Several factors combined recently to give these instruments great observing opportunities. Two recent flybys provided better viewing geometry. Sunlight has begun to pierce the winter darkness that shrouded Titan's north pole at Cassini's arrival in the Saturn system nine years ago. A thick cap of haze that once hung over the north pole has also dissipated as northern summer approaches. And, thankfully, Titan's beautiful, almost cloudless, rain-free weather continued during Cassini's flybys this past summer.

The image from VIMS is a mosaic in infrared light based on data obtained during a flyby of Titan on Sept. 12, 2013. The colorized mosaic, which maps infrared colors onto the visible-color spectrum, reveals differences in the composition in material around the lakes. The data suggest parts of Titan's lakes and seas may have evaporated and left behind the Titan equivalent of Earth's salt flats. Only here, the evaporated material is thought to be organic chemicals originally from Titan's haze particles that once dissolved in liquid methane. They appear orange in this image against the greenish backdrop of Titan's typical bedrock of water ice.

Launched in 1997, Cassini has been exploring the Saturn system since 2004. A full Saturn year is 30 years and Cassini has been able to observe nearly a third of a Saturn year. In that time, Saturn and its moons have seen the seasons change from northern winter to northern summer.

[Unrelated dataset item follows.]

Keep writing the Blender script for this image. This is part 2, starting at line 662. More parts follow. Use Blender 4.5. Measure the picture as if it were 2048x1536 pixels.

"Titan's northern lakes region is one of the most Earth-like and intriguing in the solar system," said Linda Spilker, the Cassini project scientist based at NASA's Jet Propulsion Laboratory in Pasadena, Calif. "We know lakes here change with the seasons and Cassini's long mission at Saturn gives us the opportunity to watch the seasons change at Titan, too. Now that the sun is shining in the north and we have these wonderful views, we can begin to compare the different data sets and tease out what Titan's lakes are doing near the north pole."

The Cassini-Huygens mission is a cooperative project of NASA, the European Space Agency and the Italian Space Agency. JPL manages the mission for NASA's Science Mission Directorate, Washington. The California Institute of Technology in Pasadena manages JPL for NASA. The VIMS team is based at the University of Arizona in Tucson. The imaging operations center is based at the Space Science Institute in Boulder, Colorado.